-- Task prompt --
Copy each line that holds "Python".

-- Exercise material --
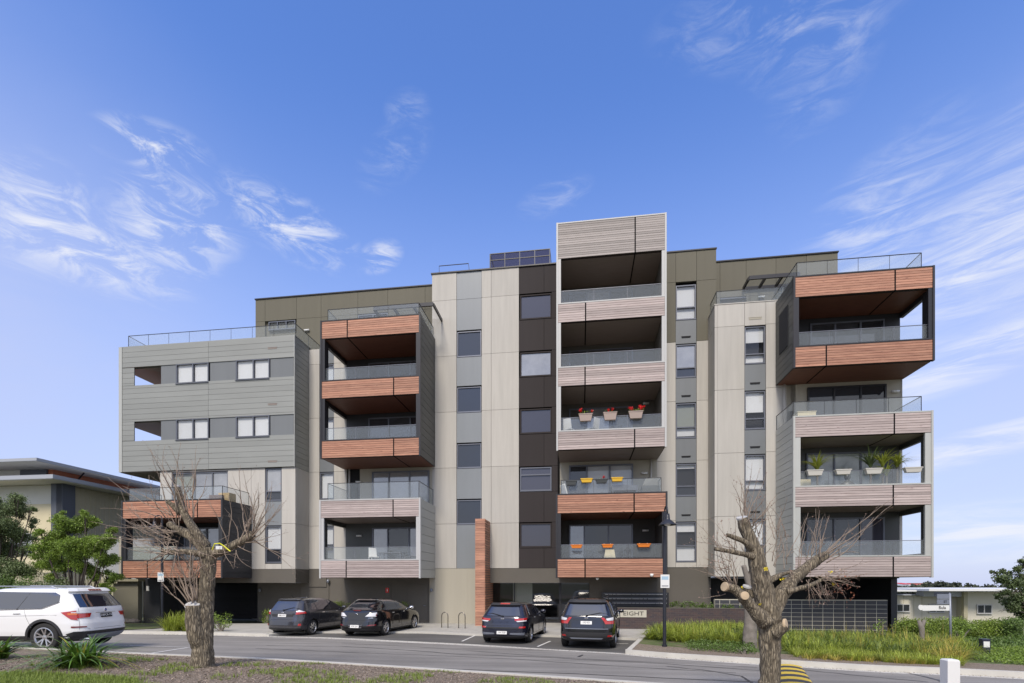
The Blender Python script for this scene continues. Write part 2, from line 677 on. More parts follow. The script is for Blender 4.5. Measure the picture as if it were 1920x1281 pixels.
--
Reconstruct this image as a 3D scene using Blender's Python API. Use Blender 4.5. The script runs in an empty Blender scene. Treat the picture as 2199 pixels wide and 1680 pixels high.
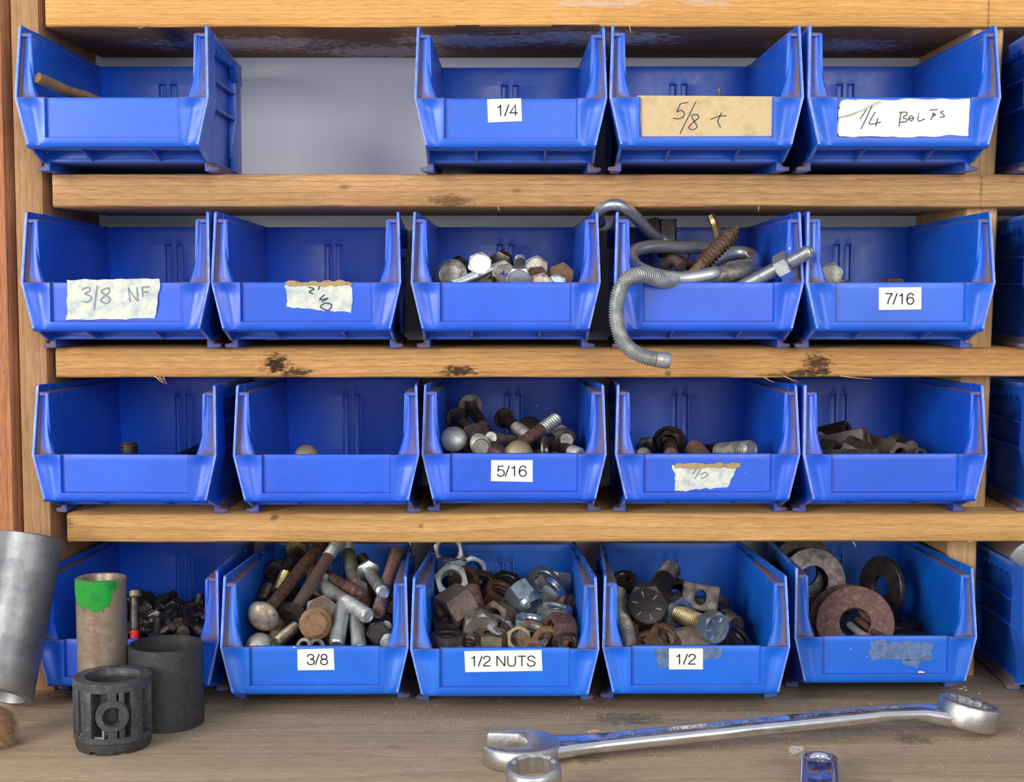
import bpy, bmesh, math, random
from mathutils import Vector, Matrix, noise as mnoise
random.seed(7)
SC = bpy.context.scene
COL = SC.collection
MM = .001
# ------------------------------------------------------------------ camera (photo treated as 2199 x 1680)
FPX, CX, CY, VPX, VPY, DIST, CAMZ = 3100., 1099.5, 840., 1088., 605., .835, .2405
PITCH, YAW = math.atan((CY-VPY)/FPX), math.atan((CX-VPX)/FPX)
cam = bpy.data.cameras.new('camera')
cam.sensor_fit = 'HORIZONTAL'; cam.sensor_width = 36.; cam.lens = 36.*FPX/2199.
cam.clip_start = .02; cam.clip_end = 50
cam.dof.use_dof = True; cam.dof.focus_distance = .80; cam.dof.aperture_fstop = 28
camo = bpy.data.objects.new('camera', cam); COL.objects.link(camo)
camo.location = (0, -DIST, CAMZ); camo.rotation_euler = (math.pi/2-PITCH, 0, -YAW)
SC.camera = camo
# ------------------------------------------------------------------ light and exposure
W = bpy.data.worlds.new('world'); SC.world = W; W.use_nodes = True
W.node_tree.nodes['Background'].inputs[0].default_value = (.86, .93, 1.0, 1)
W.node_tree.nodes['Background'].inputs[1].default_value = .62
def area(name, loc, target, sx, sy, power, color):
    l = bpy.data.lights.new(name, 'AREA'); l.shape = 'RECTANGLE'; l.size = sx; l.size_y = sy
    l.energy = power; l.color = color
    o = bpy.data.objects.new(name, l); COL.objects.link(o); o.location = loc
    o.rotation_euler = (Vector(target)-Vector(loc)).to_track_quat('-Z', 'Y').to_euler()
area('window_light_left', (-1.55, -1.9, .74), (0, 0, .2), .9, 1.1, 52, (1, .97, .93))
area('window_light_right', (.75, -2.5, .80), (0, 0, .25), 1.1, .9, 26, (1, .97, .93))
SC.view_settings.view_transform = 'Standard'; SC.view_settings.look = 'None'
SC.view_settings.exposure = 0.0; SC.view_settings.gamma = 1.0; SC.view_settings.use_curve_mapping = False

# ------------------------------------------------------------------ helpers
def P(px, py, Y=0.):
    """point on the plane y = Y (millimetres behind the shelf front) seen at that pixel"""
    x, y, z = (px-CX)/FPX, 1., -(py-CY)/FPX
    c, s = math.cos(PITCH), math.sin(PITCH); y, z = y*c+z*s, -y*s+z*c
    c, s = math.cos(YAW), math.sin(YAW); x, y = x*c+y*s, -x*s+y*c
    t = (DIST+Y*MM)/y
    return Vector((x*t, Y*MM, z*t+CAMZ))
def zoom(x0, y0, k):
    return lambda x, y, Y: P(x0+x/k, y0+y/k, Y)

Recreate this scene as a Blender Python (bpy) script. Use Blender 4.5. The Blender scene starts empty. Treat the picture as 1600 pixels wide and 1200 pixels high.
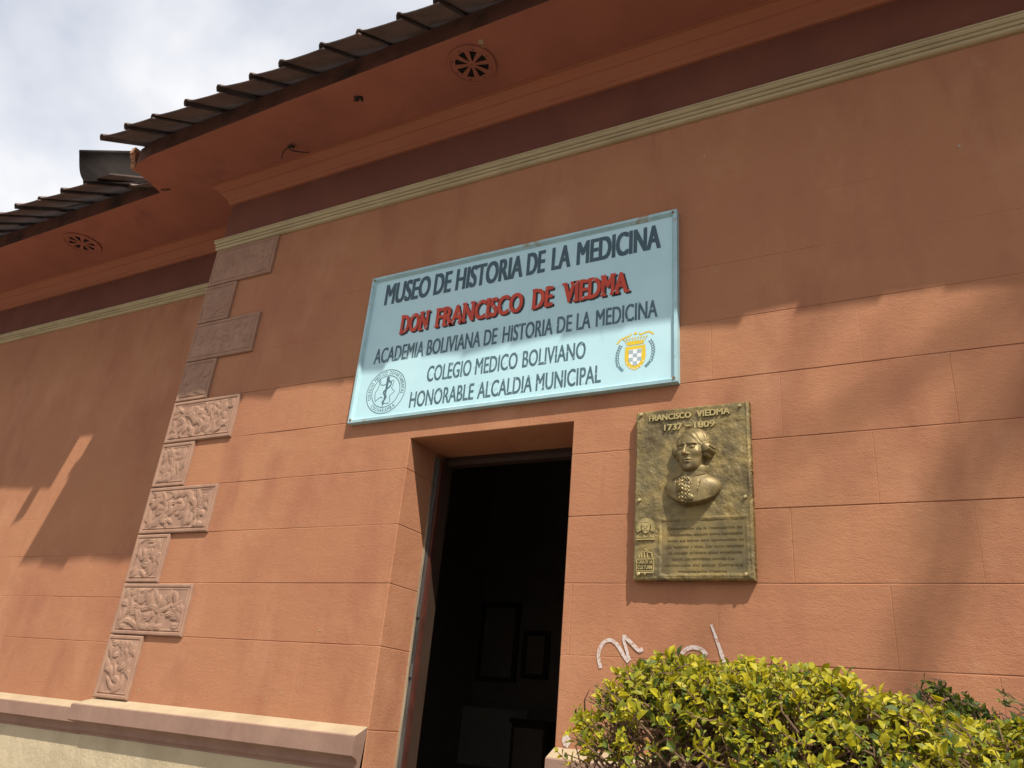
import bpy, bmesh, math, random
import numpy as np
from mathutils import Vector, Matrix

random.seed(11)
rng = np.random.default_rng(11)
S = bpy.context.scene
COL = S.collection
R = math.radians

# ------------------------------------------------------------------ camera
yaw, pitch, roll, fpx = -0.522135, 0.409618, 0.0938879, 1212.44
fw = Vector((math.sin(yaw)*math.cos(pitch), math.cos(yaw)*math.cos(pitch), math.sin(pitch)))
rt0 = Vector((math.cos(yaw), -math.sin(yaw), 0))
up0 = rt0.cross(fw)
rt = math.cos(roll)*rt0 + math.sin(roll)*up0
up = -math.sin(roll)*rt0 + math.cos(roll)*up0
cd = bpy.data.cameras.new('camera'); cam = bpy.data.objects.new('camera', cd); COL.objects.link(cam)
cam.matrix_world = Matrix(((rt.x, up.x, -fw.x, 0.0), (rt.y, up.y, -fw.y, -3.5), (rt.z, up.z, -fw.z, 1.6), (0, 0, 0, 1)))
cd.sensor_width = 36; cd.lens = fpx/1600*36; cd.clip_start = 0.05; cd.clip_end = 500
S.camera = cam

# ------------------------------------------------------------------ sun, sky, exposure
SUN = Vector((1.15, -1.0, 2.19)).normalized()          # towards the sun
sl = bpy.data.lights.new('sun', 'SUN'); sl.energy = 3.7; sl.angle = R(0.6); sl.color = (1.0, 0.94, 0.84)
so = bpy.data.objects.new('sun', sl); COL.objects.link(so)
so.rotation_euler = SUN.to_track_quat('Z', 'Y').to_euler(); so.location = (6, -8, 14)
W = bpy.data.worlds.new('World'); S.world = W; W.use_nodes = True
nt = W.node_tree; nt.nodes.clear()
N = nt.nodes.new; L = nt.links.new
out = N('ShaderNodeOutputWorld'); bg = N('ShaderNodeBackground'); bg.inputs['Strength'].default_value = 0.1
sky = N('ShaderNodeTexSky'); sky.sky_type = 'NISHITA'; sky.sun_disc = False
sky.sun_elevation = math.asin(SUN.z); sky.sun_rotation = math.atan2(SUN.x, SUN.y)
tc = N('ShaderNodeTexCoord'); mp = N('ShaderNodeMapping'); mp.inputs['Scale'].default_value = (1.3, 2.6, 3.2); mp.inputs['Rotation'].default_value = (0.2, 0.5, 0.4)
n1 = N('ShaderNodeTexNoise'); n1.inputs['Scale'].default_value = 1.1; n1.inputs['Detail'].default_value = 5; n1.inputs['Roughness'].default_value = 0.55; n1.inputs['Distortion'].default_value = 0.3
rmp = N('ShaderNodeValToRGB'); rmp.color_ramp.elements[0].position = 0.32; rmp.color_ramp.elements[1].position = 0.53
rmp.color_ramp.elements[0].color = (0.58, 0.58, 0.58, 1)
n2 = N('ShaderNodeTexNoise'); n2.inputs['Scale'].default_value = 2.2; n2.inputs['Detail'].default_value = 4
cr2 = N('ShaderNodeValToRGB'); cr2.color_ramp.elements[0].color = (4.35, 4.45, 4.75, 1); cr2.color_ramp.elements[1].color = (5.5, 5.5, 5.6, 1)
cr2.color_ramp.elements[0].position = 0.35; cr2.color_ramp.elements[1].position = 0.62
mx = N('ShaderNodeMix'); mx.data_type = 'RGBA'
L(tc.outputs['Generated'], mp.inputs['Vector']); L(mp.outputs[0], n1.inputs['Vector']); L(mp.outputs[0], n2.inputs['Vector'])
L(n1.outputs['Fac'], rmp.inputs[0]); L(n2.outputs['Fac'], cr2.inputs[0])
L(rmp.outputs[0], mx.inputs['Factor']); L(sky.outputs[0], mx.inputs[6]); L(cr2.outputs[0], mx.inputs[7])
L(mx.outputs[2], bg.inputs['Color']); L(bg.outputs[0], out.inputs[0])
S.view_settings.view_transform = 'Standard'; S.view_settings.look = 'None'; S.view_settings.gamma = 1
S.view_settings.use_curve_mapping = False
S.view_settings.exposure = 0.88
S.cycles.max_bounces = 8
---
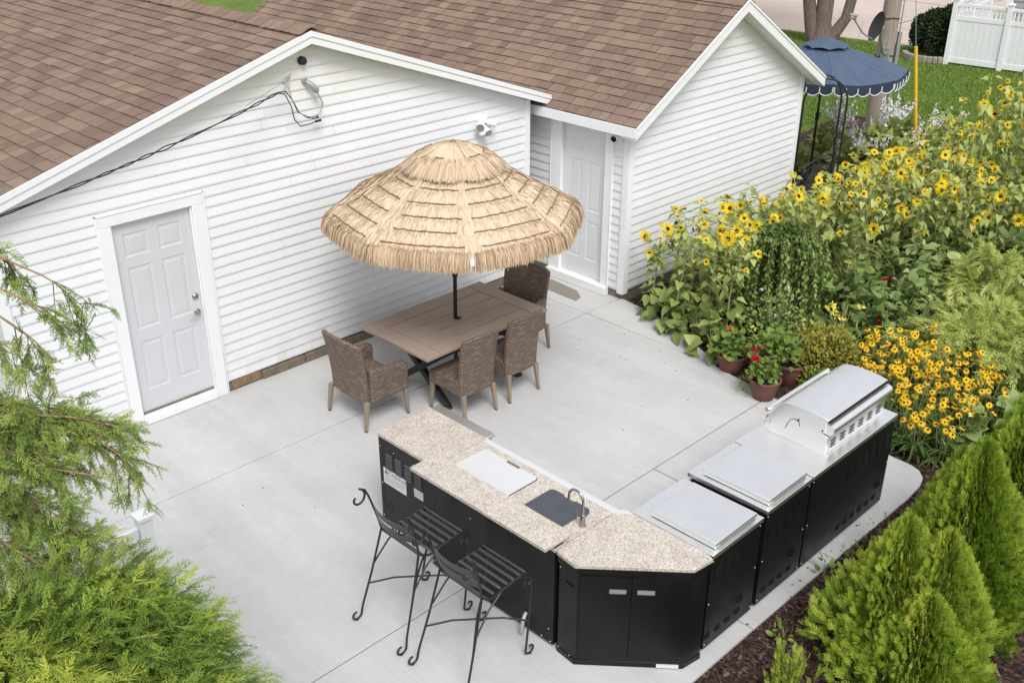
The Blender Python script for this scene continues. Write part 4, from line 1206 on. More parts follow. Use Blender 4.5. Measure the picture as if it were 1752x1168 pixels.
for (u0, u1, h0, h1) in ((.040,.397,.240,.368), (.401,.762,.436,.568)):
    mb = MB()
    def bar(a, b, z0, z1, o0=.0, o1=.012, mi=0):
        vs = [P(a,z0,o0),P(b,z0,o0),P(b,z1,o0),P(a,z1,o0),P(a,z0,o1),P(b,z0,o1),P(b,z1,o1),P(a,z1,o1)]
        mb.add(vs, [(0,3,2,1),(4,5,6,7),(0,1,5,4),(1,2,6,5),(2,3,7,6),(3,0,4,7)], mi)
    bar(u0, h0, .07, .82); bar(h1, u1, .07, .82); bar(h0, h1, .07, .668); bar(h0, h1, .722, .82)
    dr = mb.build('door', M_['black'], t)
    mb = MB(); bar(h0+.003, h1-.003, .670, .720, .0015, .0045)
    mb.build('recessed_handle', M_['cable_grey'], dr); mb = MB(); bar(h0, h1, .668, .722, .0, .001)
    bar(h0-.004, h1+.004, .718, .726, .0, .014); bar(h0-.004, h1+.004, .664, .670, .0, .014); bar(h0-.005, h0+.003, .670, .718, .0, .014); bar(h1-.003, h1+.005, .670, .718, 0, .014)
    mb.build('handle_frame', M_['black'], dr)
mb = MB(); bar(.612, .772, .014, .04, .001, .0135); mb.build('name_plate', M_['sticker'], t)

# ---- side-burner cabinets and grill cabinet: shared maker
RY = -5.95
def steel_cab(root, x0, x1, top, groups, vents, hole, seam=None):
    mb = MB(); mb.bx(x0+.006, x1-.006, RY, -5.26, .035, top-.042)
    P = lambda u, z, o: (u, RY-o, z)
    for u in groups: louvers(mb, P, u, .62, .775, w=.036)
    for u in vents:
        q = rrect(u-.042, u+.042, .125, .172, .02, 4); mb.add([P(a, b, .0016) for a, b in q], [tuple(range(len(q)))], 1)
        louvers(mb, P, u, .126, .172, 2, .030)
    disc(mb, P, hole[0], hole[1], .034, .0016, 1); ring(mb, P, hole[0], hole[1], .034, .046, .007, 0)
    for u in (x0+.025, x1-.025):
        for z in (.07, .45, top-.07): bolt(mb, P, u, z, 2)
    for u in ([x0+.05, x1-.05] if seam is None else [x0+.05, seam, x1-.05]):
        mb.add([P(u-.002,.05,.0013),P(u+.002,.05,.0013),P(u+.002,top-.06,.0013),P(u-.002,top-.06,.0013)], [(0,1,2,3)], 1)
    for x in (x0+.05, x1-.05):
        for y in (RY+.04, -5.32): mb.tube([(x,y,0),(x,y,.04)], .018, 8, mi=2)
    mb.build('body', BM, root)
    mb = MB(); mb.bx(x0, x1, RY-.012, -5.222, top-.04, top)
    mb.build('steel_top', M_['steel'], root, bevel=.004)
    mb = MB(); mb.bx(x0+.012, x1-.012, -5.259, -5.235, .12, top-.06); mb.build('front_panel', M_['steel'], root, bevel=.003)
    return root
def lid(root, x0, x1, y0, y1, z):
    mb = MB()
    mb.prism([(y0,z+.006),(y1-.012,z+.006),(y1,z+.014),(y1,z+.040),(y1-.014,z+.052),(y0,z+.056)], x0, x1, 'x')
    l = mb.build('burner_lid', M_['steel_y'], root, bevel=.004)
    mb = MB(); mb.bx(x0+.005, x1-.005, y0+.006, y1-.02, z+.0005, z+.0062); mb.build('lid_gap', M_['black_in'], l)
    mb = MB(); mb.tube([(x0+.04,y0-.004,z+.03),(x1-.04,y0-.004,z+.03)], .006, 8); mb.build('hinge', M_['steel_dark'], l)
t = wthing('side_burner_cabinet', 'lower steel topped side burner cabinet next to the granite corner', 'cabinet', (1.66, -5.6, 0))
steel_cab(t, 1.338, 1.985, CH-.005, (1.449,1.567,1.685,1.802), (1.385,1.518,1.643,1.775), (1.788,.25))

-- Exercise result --
The Blender Python script for this scene continues. Write part 2, from line 677 on. More parts follow. The script is for Blender 4.5. Measure the picture as if it were 1920x1281 pixels.
Reconstruct this image as a 3D scene using Blender's Python API. Use Blender 4.5. The script runs in an empty Blender scene. Treat the picture as 2199 pixels wide and 1680 pixels high.
Recreate this scene as a Blender Python (bpy) script. Use Blender 4.5. The Blender scene starts empty. Treat the picture as 1600 pixels wide and 1200 pixels high.
The Blender Python script for this scene continues. Write part 4, from line 1206 on. More parts follow. Use Blender 4.5. Measure the picture as if it were 1752x1168 pixels.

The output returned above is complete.